Re: Transparency and IP

From: Eugene Leitl (eugene.leitl@lrz.uni-muenchen.de)
Date: Thu Sep 14 2000 - 04:15:24 MDT


Spike Jones writes:
> You and all of us. I have over a thousand titles, most of em
> hardback. Ideally I would like to ASCII all the text without
> destroying the books, if possible. Let me know if you find

I have the same problem. I even stopped buying dead tree because I
can't move with them in style (last time I had to pay several $100
just for shipping a few lousy printed matter boxes), and I figured out
a hard drive in hand luggage full of .ps.gz and .pdf is worth many 100
kg of pigmented cellulose, and at need can be printed on demand.

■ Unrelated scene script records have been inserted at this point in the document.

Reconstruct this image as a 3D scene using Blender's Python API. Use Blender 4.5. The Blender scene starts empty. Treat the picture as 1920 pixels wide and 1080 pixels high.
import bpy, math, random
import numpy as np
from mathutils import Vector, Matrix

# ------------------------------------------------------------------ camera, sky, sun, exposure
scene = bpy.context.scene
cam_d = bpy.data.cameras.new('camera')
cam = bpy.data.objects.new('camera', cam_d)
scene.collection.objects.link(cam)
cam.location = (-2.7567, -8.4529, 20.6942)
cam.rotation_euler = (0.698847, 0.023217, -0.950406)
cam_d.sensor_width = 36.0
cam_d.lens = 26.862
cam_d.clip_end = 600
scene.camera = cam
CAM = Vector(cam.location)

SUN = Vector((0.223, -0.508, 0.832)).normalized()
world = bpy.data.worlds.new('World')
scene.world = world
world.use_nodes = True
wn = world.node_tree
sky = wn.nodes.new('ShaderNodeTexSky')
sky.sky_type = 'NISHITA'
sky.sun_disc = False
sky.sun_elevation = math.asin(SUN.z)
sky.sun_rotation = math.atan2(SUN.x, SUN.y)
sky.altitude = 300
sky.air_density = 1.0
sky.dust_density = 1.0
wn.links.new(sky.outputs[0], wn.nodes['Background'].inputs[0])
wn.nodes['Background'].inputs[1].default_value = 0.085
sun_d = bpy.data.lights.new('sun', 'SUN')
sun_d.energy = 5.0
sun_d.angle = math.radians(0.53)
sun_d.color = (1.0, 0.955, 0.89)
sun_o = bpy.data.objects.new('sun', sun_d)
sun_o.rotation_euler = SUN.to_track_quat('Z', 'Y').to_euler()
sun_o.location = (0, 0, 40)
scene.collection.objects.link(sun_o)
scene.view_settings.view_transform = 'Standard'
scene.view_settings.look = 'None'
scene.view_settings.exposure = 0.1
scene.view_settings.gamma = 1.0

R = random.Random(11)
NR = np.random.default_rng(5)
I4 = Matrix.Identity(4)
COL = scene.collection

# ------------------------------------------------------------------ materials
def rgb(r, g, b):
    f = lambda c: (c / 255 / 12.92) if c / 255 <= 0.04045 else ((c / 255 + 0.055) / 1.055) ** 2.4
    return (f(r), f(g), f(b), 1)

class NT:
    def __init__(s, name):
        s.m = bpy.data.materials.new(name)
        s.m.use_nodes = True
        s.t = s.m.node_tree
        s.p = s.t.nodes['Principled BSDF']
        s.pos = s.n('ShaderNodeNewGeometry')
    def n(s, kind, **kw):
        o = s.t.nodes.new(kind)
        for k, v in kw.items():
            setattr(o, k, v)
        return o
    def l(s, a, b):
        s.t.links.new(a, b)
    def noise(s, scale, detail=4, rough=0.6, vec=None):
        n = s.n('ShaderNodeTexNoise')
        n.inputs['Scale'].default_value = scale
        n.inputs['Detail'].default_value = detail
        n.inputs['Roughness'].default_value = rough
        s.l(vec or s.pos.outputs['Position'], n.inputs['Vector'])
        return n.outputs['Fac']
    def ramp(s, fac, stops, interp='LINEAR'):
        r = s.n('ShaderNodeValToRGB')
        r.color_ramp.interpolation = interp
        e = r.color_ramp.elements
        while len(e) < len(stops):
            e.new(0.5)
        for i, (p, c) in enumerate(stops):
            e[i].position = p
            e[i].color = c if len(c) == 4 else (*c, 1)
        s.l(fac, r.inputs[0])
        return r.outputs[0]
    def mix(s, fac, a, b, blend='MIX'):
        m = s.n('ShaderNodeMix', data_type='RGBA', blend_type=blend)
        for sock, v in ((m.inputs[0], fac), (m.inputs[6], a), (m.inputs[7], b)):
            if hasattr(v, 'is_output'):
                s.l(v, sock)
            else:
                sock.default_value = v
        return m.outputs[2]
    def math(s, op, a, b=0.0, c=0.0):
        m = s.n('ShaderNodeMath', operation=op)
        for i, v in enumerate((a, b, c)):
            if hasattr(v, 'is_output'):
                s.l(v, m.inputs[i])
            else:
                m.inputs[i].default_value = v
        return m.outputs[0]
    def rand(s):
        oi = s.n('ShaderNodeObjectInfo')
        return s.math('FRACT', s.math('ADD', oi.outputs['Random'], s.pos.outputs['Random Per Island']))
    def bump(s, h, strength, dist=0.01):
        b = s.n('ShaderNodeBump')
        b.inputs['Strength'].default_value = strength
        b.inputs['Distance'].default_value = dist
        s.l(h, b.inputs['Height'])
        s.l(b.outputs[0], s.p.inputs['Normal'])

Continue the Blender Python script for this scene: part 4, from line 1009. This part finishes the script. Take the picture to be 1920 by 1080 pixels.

I would store scanned stuff at 300 dpi resolution (you can buy a
RAIDable 70 GByte drive now, with TByte drives to arrive in ~4 years),
along with the stuff you've OCRd. You can always reprocess it later,
remember, the segmenting process is still imperfect. And, of course,
the format will change three times over, and you won't be able to
migrate it losslessly. Scanning is the bottleneck, so I would scan the
best way you can afford, and store the stuff redundantly.

I'm waiting for

1) sustainable document standard and decent OCR quality plus good OCRing robots
2) a portable rugged display slate with quality approaching 300 dpi color
   laser printer -- based on an open architecture.

By the time the stuff arrives you'll be able to napster the books I
want or buy them for micropayments virtually for free, so I'll have to
process only a minor fraction of my actual library by hand. Meanwhile,
the mice may have fun exploring it ;)

And, yeah, lugging less stuff around does really free the mind.